Layla: We know that sometimes it's difficult for schools to get the parents to come into the school and get involved. If a teacher could only get them to do one thing to participate, what should that one thing be?
Dr. Palacios: The most important thing they can do is read to their child. Because we talk about how the home environment is so critical to a child's success in school. And reading is the key to everything. Reading is the key to great science or math or music. And so we tell them if you can read to your child, sing to your child, those are the most critical things that you could do. And if you do not have the resources, you do not have the books, I'll get them for you. You know, I'll find ways to put those books in your child's hands and have them help out at home.
Layla: You've been at the job of teaching for quite some time. What is it that keeps you from coming back to the classroom day after day?
Dr. Palacios: The kids. The students are just so wonderful when it comes to walking in and seeing their little faces light up. And what do we have in store today? You know, what's going to happen? And what are we going to do? And one of the things that while I was trying to have an element of surprise in the classroom for the students, their routine's going to be very predictable.
They know what it's going to be like. So they're safe within this environment. I tell them today may be a little different because we're going to do this. But we're going to have the same expectation. They're going to know that there's consistency within this schedule. But there's also going to be very exciting things to explore and do.

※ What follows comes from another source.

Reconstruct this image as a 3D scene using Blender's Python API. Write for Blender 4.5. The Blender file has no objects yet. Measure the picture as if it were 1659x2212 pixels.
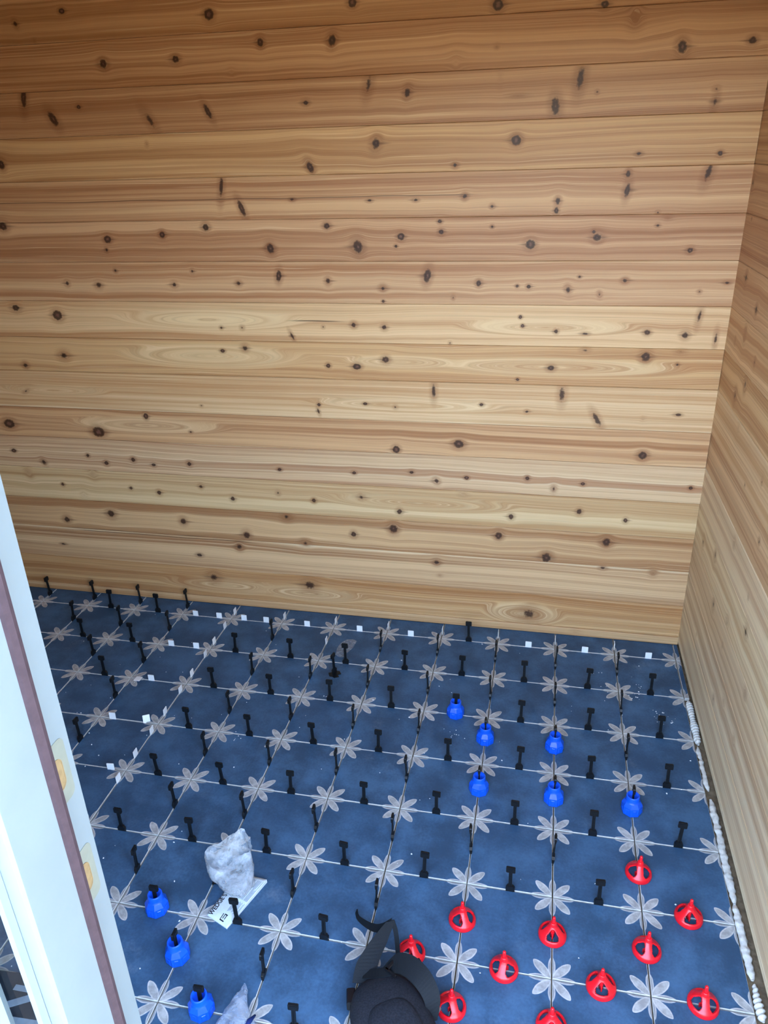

And so, every year, it's just a different innovation. I try it a little bit differently. And this year, I'm looking at introducing more technology in my classroom and creating more of a teacher type of group, a learning community, that's going to work on using technology that's a key role in second-language learning. So I'm excited. I always try to do something different every year to keep myself vested in the children's learning. Because I want to model lifelong learning. I don't want to come and be the same teacher every year. And whatever it takes for me to help the students learn that second language, whether I have to sing and dance, whether I have to put on that hat or I have to, you know, have magnifying glasses in front of me or, you know, do something very different, I'm going to do it for those kids. And that's what keeps me coming back.
Layla: Well, on that note, I'd like to thank you very much, Dr. Palacios. And also thank our listeners. We hope you enjoyed this episode of Meet the Experts, a podcast series from Colorin Colorado. For more information on helping English language learners read and succeed, don't forget to visit www.colorincolorado.org. This podcast was made possible by the American Federation of Teachers.
Biography
Dr. Rebecca Palacios has been a pre-Kindergarten teacher in Corpus Christi, Texas, for more than thirty years. She's now a dual-language pre-kindergarten teacher at Zavala Special Emphasis School and holds certification from the prestigious National Board for Professional Teaching Standards, on which she also serves as the Vice Chair. She has received numerous prestigious awards and honors for being an outstanding educator from nationwide organizations.
She's served as an adjunct professor, has led delegations of educators abroad to learn about foreign education systems, and currently serves on the AFT's nationwide advisory task force on English language learners. Dr. Palacios holds degrees from Texas A&M University in Corpus Christi and the University of Texas at Austin.